渋谷つながるカウントダウン (14) 混沌さよなら

昨日が今年の花見納めだろうと思って都内まで出かけたのだが、想定以上のとんでもない寒さ。そのせいか喉を軽くやられてしまったようだ。季節の変わり目は気をつけましょう。
と説得力のない話はさておき、定点観測まとめの一応ラスト。次回おまけあり。

3月15日。「活きた渋谷駅」を観るのもこれが最後となった。お互いに仕事を午前で切り上げ、JR で集合。駅ナカのどん兵衛でさくっと昼食を済ませて、いざ入場。

足を踏み入れたターミナルは、どこか普段と違っていた。
ちょっといくらなんでも人が多すぎる。特急乗車ホームではあるものの、肝心の乗車待ち客はごくわずか。大半がただ構内でゆっくり動いているのみ。…ということはこれ、全部「名残惜しみ客」かい。

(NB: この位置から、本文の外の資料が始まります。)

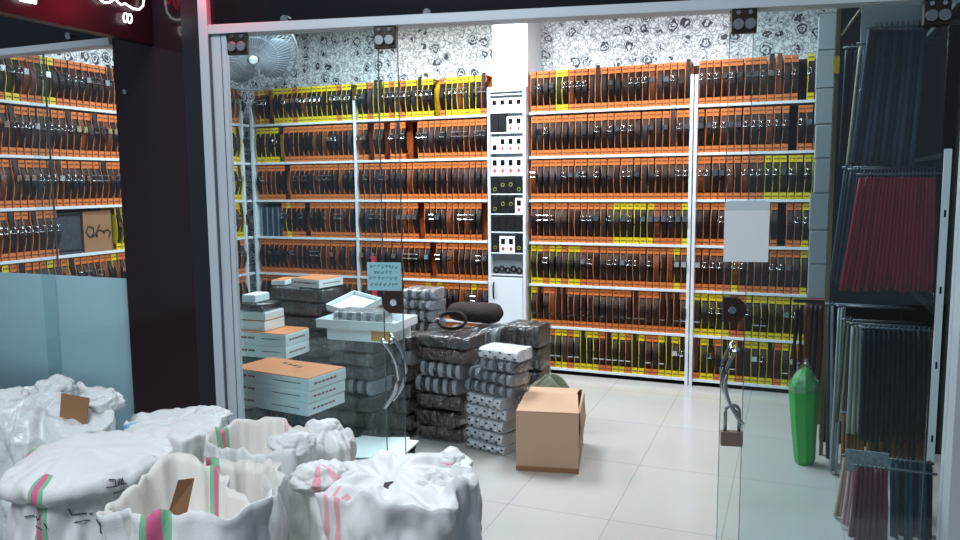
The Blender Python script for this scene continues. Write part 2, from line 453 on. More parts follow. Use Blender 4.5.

のるるんは予告通り、幕の向こうに封じられていた。こうしておいて正解だったとしか思えない周辺の人口密度。

2・3番線の降車ホームはというと、最後を飾る「ありがとう」の自社広告で飾られている。ただし、降車後このホームへ逆流することができないように、警備員さんが厳重に立ちふさがっていた。

混乱ぶりは、終端側に行くとさらに顕著に。

終端の広告枠前には報道用にお立ち台が設置されている。そしてあらゆる一般人に対し、「立ち止まらないでくださーい」と叫び続けながら人波を押しとどめる警備員さん多数。

正直、中井さんのドリター作品を交えた天井広告が観られればいいやというつもりで来たので別にがっかりはしないが、とてもまともに駅本体を撮れる状態ではない。数ヶ月前から撮っておいたのはつくづく正しい判断だったようだ。

いやいやいや金曜真っ昼間におかしいやろこの人数は。しかも、本気の鉄ヲタよりどう観ても明らかに一般人の方が大多数。当日朝にニュースか何かで取り上げられたんだろうけど、それにしても駅舎の終焉がここまで人を呼ぶとは。渋谷おそるべし。

人大杉に圧倒され、とりあえず一旦出ることに。

このとき初めて気づいた。駅だけだと思っていたメッセージに、東急東横店からのものも混じっていたことに。

歩道橋もそりゃもうえらいことに。隙間を縫ってぐるっと一周。

今後、電車たちが「渋谷駅」で観る広告が陽光を浴びることはなくなる。

例えば小学生でも電車通学で毎日使っていたなら、今回の変化は思い出の1ページに残っていくだろうな。

橋上は一般人と報道陣多数。結局こちらもごった返していることに変わりはなかった。

ひとときの静寂をヒカリエのカフェに求める。結果、昼食の4倍以上の値がついたのは御愛嬌。

おやつを済ませて見下ろしたかまぼこ屋根は、ほんの一瞬だけ鈍く輝き、最後の見せ場とばかりに独特の曲線美を見せつけていた。

きっと時間が遅くなればなるほど構内の混乱は増すだろう。なるべく穏やかな気分で見送ろうと、我々は「地上駅から出る電車」に乗って帰った。

おみやげは入場券。あまりに希望者が多すぎて有人改札が混み合い、「さよなら東横渋谷駅」と記されたハチ公スタンプのサービスは中断されたとのこと。14時台はまだ余裕があったんやね。

なお、地元駅に帰着したところ、東急ストアで相直記念セールなるものが開催されており、うっかりつられたのもまた良い思い出である。